Bunların ötesinde, son derece önemli bir noktaya da dikkat çekmeliyiz: Yeni yönetim sahneye çıktığından beri, üç farklı ve birbiriyle çelişen tarafın baskısı altında kalmıştır. Bu baskılar arasında denge kurmaya çalışırken zaman zaman kafa karışıklığı ve kargaşa içinde hareket etmekte, ardından hızla geri adım attığı, yeterince düşünülmeden alınmış kararlar verebilmektedir. Bu üç taraf şunlardır:

Birincisi, yeni yönetimin siyasi, ekonomik ve güvenlik alanlarında kendisinden beklentilere uygun bir performans sergilemesini isteyen genel Suriye toplumu. İkincisi, rejimi deviren ve bu nedenle yeni yönetimin kendi vizyonuna göre yönetme hakkına sahip olduğuna inanan destekçileri. Üçüncüsü ise, yeni yönetimin geçmişini tamamen terk ettiğine, gücü tekeline almak istemediğine ve katı bir yönetim biçimi dayatmayacağına dair daha fazla kanıt talep eden uluslararası toplumdur.

Bütün bunların ardından, eğer göz ardı etmeye devam edersek ileride telafisi zor hatalara düşmekten korktuğumuz bazı önemli tespitlerde bulunabiliriz. Bu tespitlerden en önemlisi ve en geçerlisi, özellikle 2012 anayasasının askıya alınmasının ardından, mevcut anayasal boşluk durumunda ilerlemeye devam etmenin yanlışlığıdır. Örneğin, mevcut hükümetin hangi anayasal temele dayanarak yönetildiğini, geçici Cumhurbaşkanı’nın yetkilerinin sınırlarını ve geçiş sürecinin ne kadar süreceğini bilmiyoruz. Ayrıca, anayasal bir bildirinin yayınlanmasının neden “hazırlıkları aylar sürebilecek” Ulusal Diyalog Konferansı’nın düzenlenmesine bağlandığını da anlayabilmiş değiliz.

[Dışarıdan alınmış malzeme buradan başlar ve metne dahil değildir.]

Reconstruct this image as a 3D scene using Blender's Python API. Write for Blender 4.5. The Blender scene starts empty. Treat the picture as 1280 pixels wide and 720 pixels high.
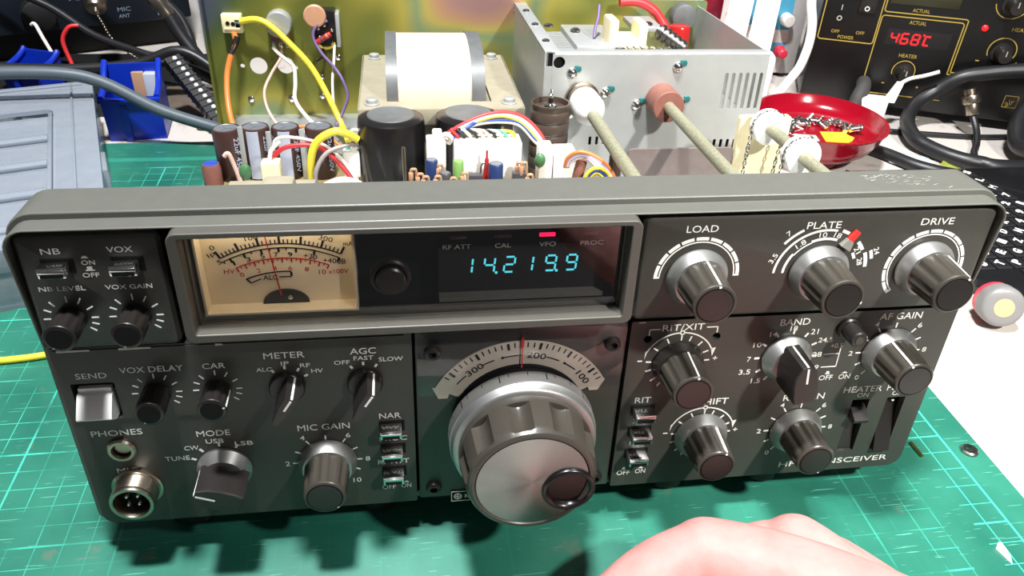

İkinci gözlemimiz ise, siyasi süreçteki ilerlemenin son derece yavaş seyretmesine rağmen, ekonomik kurumların –özellikle üretimle ilgili olanların– statüsünün belirlenmesinde haksız bir acelecilik olduğudur.

Bir geçiş yönetimi olarak mevcut otorite, ülkenin geleceğini ve kaderini etkileyecek büyük kararlar alma yetkisine sahip değildir. Aynı zamanda, İsrail ile bir barış anlaşmasına varma yetkisinin olmadığının da farkındadır. Bunun yanı sıra, kamu sektörünün geleceğini belirleme, onu tamamen ya da kısmen özelleştirme, çalışanlarını işten çıkarma veya ulaşım ve enerji gibi stratejik devlet varlıklarını elden çıkarma yetkisi de bulunmamaktadır. Bu tür kararlar, halka sunduğu program temelinde seçilmiş bir hükümetin münhasır hakkıdır ve hatta anayasal güvence altına alınabilir.

Üçüncü ve son nokta ise şudur: Mevcut yönetim, her ne kadar uluslararası ve bölgesel ittifaklar kurmaya çalışsa da, yalnızca bu ağlara dayanarak ülkeyi yönetemez. Çünkü içeride, toplumsal uzlaşıya dayanan geniş tabanlı bir ulusal ittifak olmadan, dış desteklerin etkisi sınırlı kalacaktır. Bir hükümetin meşruiyeti, halkının rızasından gelir; gücünü ise milletin iradesinden alır. Bunu vurgulamamızın nedeni, hepimizin bu sürecin başarılı olmasını istemesidir, çünkü aksi hâlde –Allah korusun– yaşanacak olan şey kaostur.